My parents married at 22. I was born when they were 23. They divorced not long after I was born. My mom and I moved in with her parents. They lived in a two-story duplex. My grandparents lived upstairs and a few cousins lived below. I developed a close relationship with my Grandmother, whose name was Ruby, and with my Grandfather Bennie. They were two beautiful old people in love and had been married for 50-plus years by the time I came along. They were special to me because they made me laugh and smile, showed me what true love was, and would give me whatever I asked for.

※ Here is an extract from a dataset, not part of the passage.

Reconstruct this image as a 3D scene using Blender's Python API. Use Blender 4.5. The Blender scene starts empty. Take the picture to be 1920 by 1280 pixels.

I can still remember my Grandfather stretching his cane toward me to grab my legs and pull me toward him. My Grandfather became ill, and before I knew it, he was gone. My Grandmother’s heart gave out about 9 months later. The doctors said it wasn’t a heart attack, but rather it just stopped beating. Many people believed that this was the result of losing the only love she knew. This was devastating to our family, but earth-shattering to my mother, who cared for them both and was the baby of the family. At 28, she had lost both her parents and felt lost herself. Two months later, my oldest uncle Bennie Jr. suffered a stroke and died also. My mother needed a change. She had to make a move to have a fresh start, so she decided to move us to Detroit, where she already had a brother and sister who both had families there. We packed and moved quickly. I can remember one of my going-away gifts was a T-shirt that read “Pray for me, I live in Detroit.”

Welcome to Detroit

We settled into our one-bedroom apartment, which would be our home for about a year until our two-bedroom unit would be available. The community seemed nice enough and I was still around family. I was enrolled in a school by the name of Vandenburg Elementary that was located across the expressway that was about a 20-minute walk from my home. It was a better school, from the research my mother had done than the ones in the district we lived in. It was in my mother’s sister Doris’s district, so we used her address to enroll me. The plan was for me to walk to school in the morning and then go over to my aunt and uncle’s home a few blocks from the school until my mother was able to pick me up after work. I don’t really remember what my mother actually did at that time, but I know it was sales-related. It seems as though she always did something in sales. We didn’t talk much about work, probably because it was the last thing she wanted to talk about after a long day. To be honest, it wasn’t what I was interested in discussing either. I was just elated to see her.